### WORK REQUIRED
Separate out the lines that hold "from".

### DATA LINES

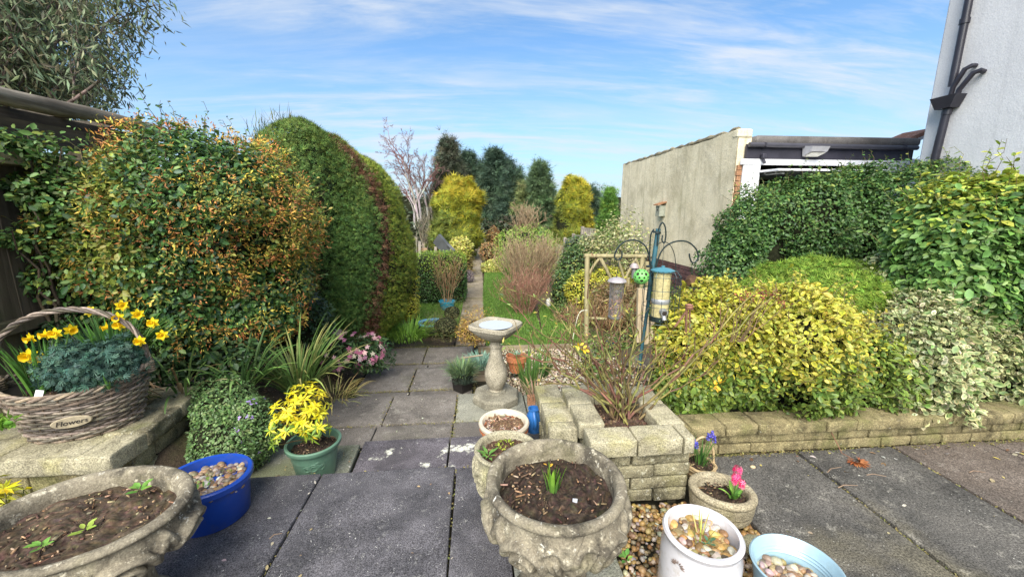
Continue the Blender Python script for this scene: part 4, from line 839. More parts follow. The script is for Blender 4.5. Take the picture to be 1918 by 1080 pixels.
# black pot, crate and terracotta pot by the bird bath
c = at(866, 712, 3.92); z0 = -.405
BP = Vector((c.x, c.y, z0)); t = thing('black_plant_pot', 'square black plastic pot of grey green grassy leaves on the third step', 'plant pot', BP)
MB().lathe([(0, 0), (.095, 0), (.118, .19), (.125, .19), (.125, .205), (.112, .205), (.10, .15), (0, .15)], 4, BP).build('pot_body', M_BLACKPL, t, rot=None)
c = at(893, 684, 4.35); CR = Vector((c.x+.02, c.y, -.46))
t = thing('wooden_crate_planter', 'small wooden crate planter with a raised handle behind the bird bath', 'planter', CR); MW = wood('crate_wood', (.20, .15, .10), (.36, .30, .22), 0)
for k in range(2):
    MB().box((CR.x-.17, CR.y-.13, CR.z+.01+k*.09), (CR.x+.17, CR.y-.115, CR.z+.09+k*.09)).build('crate_slat', MW, t); MB().box((CR.x-.17, CR.y+.115, CR.z+.01+k*.09), (CR.x+.17, CR.y+.13, CR.z+.09+k*.09)).build('crate_slat', MW, t)
    for s_ in (-1, 1): MB().box((CR.x+s_*.17-.008, CR.y-.113, CR.z+.01+k*.09), (CR.x+s_*.17+.008, CR.y+.113, CR.z+.09+k*.09)).build('crate_slat', MW, t)
MB().box((CR.x-.155, CR.y-.11, CR.z), (CR.x+.155, CR.y+.11, CR.z+.15)).build('crate_soil', M_EARTH, t)
MB().tube([(CR.x-.17, CR.y-.14, CR.z+.1), (CR.x-.19, CR.y-.14, CR.z+.30), (CR.x+.05, CR.y-.14, CR.z+.33)], .010, 6).build('crate_handle', MW, t)
c = at(968, 680, 4.55); TP = Vector((c.x, c.y, c.z-.10)); t = thing('terracotta_pot', 'plain orange terracotta pot right of the bird bath pedestal', 'plant pot', TP)
MB().lathe([(0, 0), (.085, 0), (.112, .14), (.128, .14), (.132, .20), (.118, .20), (.112, .16), (0, .15)], 36, TP).build('pot_body', M_TERRA, t, True)
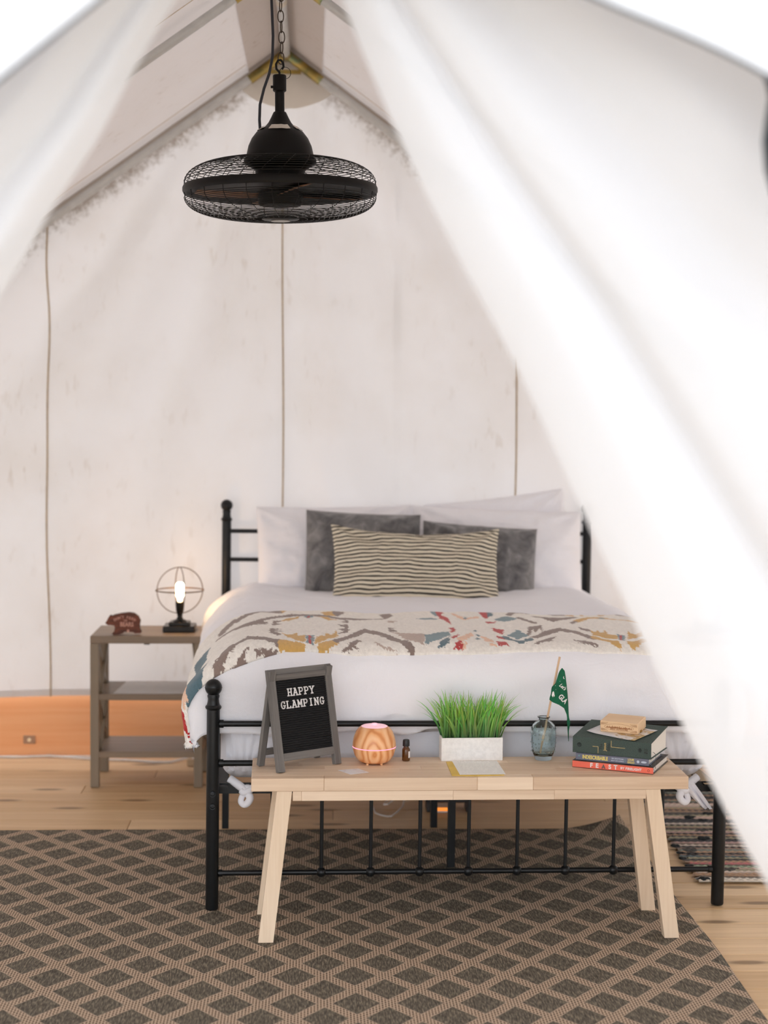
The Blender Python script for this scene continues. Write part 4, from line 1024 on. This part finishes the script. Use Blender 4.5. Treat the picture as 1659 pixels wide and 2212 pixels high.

### THE ANSWER
Continue the Blender Python script for this scene: part 4, from line 839. More parts follow. The script is for Blender 4.5. Take the picture to be 1918 by 1080 pixels.
The Blender Python script for this scene continues. Write part 4, from line 1024 on. This part finishes the script. Use Blender 4.5. Treat the picture as 1659 pixels wide and 2212 pixels high.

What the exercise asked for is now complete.